When you delve into garbage collection behavior analysis, you gain insights into crucial micro-metrics such as the average object creation rate and average object reclamation rate. These micro-metrics provide a detailed view of how your application utilizes memory resources. By leveraging this data, you can perform precise and effective capacity planning for your application.

This approach allows you to allocate resources optimally, prevent resource shortages or overprovisioning, and ensure that your application runs smoothly and efficiently. Garbage Collection analysis, with its focus on memory usage patterns, becomes an integral part of the capacity planning process, enabling you to align your infrastructure resources with your application’s actual needs.

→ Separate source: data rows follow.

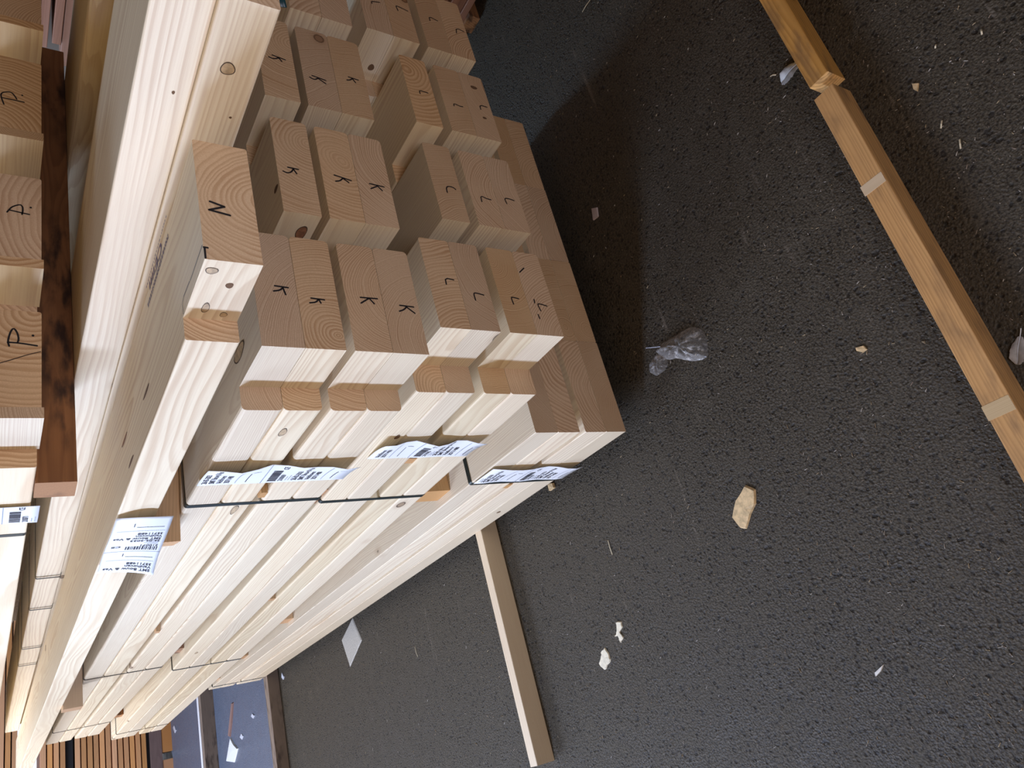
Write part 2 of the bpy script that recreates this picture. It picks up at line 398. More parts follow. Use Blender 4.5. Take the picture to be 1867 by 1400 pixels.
# ---- the loose beams on top
ZN = 1.1303 + FL
beam_n = beam('spruce_beam', -0.0655, -0.5895, ZN, 0.2305, 5.6, H, 'single spruce beam marked N on its end, lying on top of the upper pack', 'spruce beams lying on top',
              notch=0.035, ln=0.133, yaw=-0.0093, rad=0.003,
              knots=[('cut', 0.022, 0.058, 0.007, 0.008, 2), ('cut', 0.050, 0.030, 0.006, 0.005, 4), ('cut', 0.105, 0.048, 0.012, 0.005, 2), ('cut', 0.118, 0.022, 0.006, 0.005, 2),
                     ('top', 0.075, 0.42, 0.004, 0.03, 4), ('top', 0.10, 0.66, 0.004, 0.035, 3), ('top', 0.03, 0.60, 0.004, 0.03, 4)])
beam_m = beam('spruce_beam', 0.2195, -0.775, ZN, 0.283, 5.35, H - 0.0004, 'spruce beam with a big dark knot, lying under the white beam behind beam N', 'spruce beams lying on top',
              yaw=-0.0125, rad=0.003, knots=[('side', 0.105, 0.039, 0.0105, 0.0095), ('side', 0.30, 0.022, 0.0035, 0.003, 4), ('side', 0.185, 0.017, 0.002, 0.002, 4)])
beam_a = beam('spruce_beam', 0.2268 + 0.0075, -1.15, ZN + H, 0.283, 5.8, H - 0.0005, 'long bright white spruce beam lying on the knotty beam, level with its edge', 'spruce beams lying on top',
              yaw=-0.0186, rad=0.004, knots=[('side', 0.545, 0.022, 0.003, 0.002, 4)])
beam_b = beam('spruce_beam', 0.835, -1.1, ZN + H - 0.02, 0.33, 5.7, H + 0.0195, 'yellowish spruce beam with rounded edges lying behind the white beam', 'spruce beams lying on top', yaw=-0.006, rad=0.014)
# ---- top pack marked P / A, seen only by its lowest layer
YP, ZP = -0.035, 1.340 + FL
for i, (xs, xe, nn) in enumerate(((0.0222, 0.2298, 0.0354), (0.3254, 0.5359, 0.060), (0.634, 0.847, 0.060), (0.947, 1.16, 0.060))):
    o = beam('spruce_beam', xs - nn, YP, ZP, xe - xs + nn, 5.0, 0.095, 'spruce beam of the top pack %s, resting on the dark rough bearer' % (
        'marked P and split, its side facing the aisle', 'marked with a squat letter like an A, second from the aisle', 'marked P with a slanted foot, third from the aisle', 'with no mark in view, fourth from the aisle')[i],
        'spruce beams of the top pack', notch=nn, ln=0.129, yaw=0.010 if i == 0 else 0.0, rad=0.004,
        knots=[('cut', 0.05, 0.063, 0.006, 0.004, 4), ('cut', 0.075, 0.028, 0.007, 0.003, 4), ('cut', 0.103, 0.030, 0.006, 0.003, 4)] if i else [('cut', 0.045, 0.062, 0.007, 0.002, 4), ('cut', 0.072, 0.042, 0.005, 0.002, 4), ('cut', 0.102, 0.026, 0.005, 0.002, 4)])
    BEAMS['P', 3 - i, 0] = o
    bm = bmesh.new(); add_box(bm, nn - 0.0006, -0.0012, -0.0036, nn + 0.0195, 0.128, 0.095)
    s = bm_obj('edge_strip', bm, SPRUCE, o)

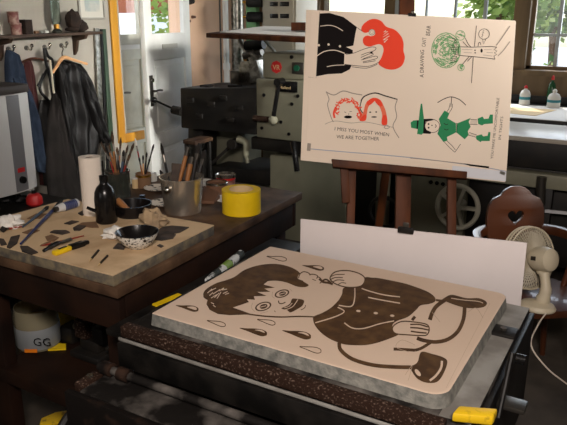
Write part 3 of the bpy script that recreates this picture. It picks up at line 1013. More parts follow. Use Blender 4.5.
# steel bucket
c = PT(183, 212, .0005)
rb = 20.0 * ((c - CAM).dot(FWD)) / F
t = thing('steel_bucket', 'shiny steel bucket holding scrapers and brushes', 'bucket', c)
bh = .152
MB().lathe(c, [(0, 0), (rb * .86, 0), (rb * .9, .004), (rb * 1.06, bh), (rb * 1.1, bh + .001), (rb * 1.1, bh + .005), (rb * 1.03, bh + .004), (rb * .87, .008), (0, .008)], 48).build('pail', 'bucket', t)
for sgn in (1,):
    e = c + (-RIGHT * .45 - Vector((FWD.x, FWD.y, 0)) * .8).normalized() * rb * 1.06 + Vector((0, 0, bh * .78))
    out = (e - c)
    out.z = 0
    out.normalize()
    lug = MB().ball(e + out * .002, .018, 16, sz=.9, sx=1, sy=1).build('handle_lug', 'steel', t)
DB = (c - CAM).dot(FWD)
for i, (px, py, bx_, r, hm, lab, tf) in enumerate(((188, 147, 176, .008, 'handle_wood', 'wooden-handled brush standing at the left of the bucket', .0), (192, 157, 184, .010, 'handle_wood', 'orange-handled brush leaning right in the bucket', .0),
                                                   (199, 143, 190, .009, 'handle_black', 'dark paint brush at the right side of the bucket', .2), (205, 150, 194, .009, 'handle_black', 'black brush leaning out right of the bucket', .2),
                                                   (160, 170, 172, .006, 'handle_blue', 'slim blue brush sticking out left of the bucket', .3), (167, 143, 160, .005, 'handle_black', 'long grey brush leaning left of the bucket', .2))):
    base = pD(bx_, 196 if i < 5 else 172, DB - .01 + .012 * i)
    tip = pD(px, py, DB - .01 + .014 * i)
    if i == 5:
        base, tip = pD(158, 178, DB + .16), pD(166, 141, DB + .18)
        base = c + Vector((-.02, .03, .02))
        tip = pD(162, 141, DB + .02)
        base, tip = c + Vector((-.05, .0, .03)), pD(161, 143, DB + .02)
    brush(base, tip, r, hm, lab, 'tools in the steel bucket', tipfrac=tf, ferr=.12 if tf else .18, tipr=1.3, tm='bristle_dark', tm2='dark_steel')
for i, (x0, x1, y0, y1) in enumerate(((171, 181, 163, 184), (178, 186, 166, 188))):
    q = [pD(x0, y1, DB + .02 * i), pD(x1, y1, DB + .02 * i), pD(x1 + .5, y0 + 1, DB + .02 * i), pD(x0 + .5, y0, DB + .02 * i)]
    tag(MB().prism(q, FWD * .008).build('scraper_blade', 'scrap', bevel=.001), ('wide dark scraper standing in the bucket, leftmost', 'narrow dark scraper standing in the bucket behind the wide one')[i], 'scraper', 'scrapers in the bucket')
# dark mass of rags in bucket
tag(MB().ball(c + Vector((0, .01, .095)), .052, 16, sz=.7, jitter=.4, seed=3).build('ink_rag', 'leather'), 'crumpled black rag stuffed inside the steel bucket', 'rag')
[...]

How To Do Garbage Collection Analysis

While there are monitoring tools and JMX MBeans that offer real-time Garbage Collection metrics, they often lack the depth needed for thorough analysis. To gain a complete understanding of Garbage Collection behavior, turn to GC logs. Once you have GC logs, select a free GC log analysis tool that suits your needs.

With your chosen GC log analysis tool, examine Garbage Collection behavior in the logs, looking for patterns and performance issues. Pay attention to key metrics, and based on your analysis, optimize your application to reduce GC pauses and enhance performance. Adjust GC settings, allocate memory efficiently, and monitor the impact of your changes over time. 

Conclusion

In the fast-paced world of software development and application performance optimization, Garbage Collection (GC) analysis is often the unsung hero. While it may be considered an underdog, it’s high time for this perception to change. GC analysis wields the power to enhance performance, reduce costs, and empower proactive decision-making. From improving application response times to early issue detection and precise capacity planning, GC analysis stands as a pivotal ally in optimizing applications and resources.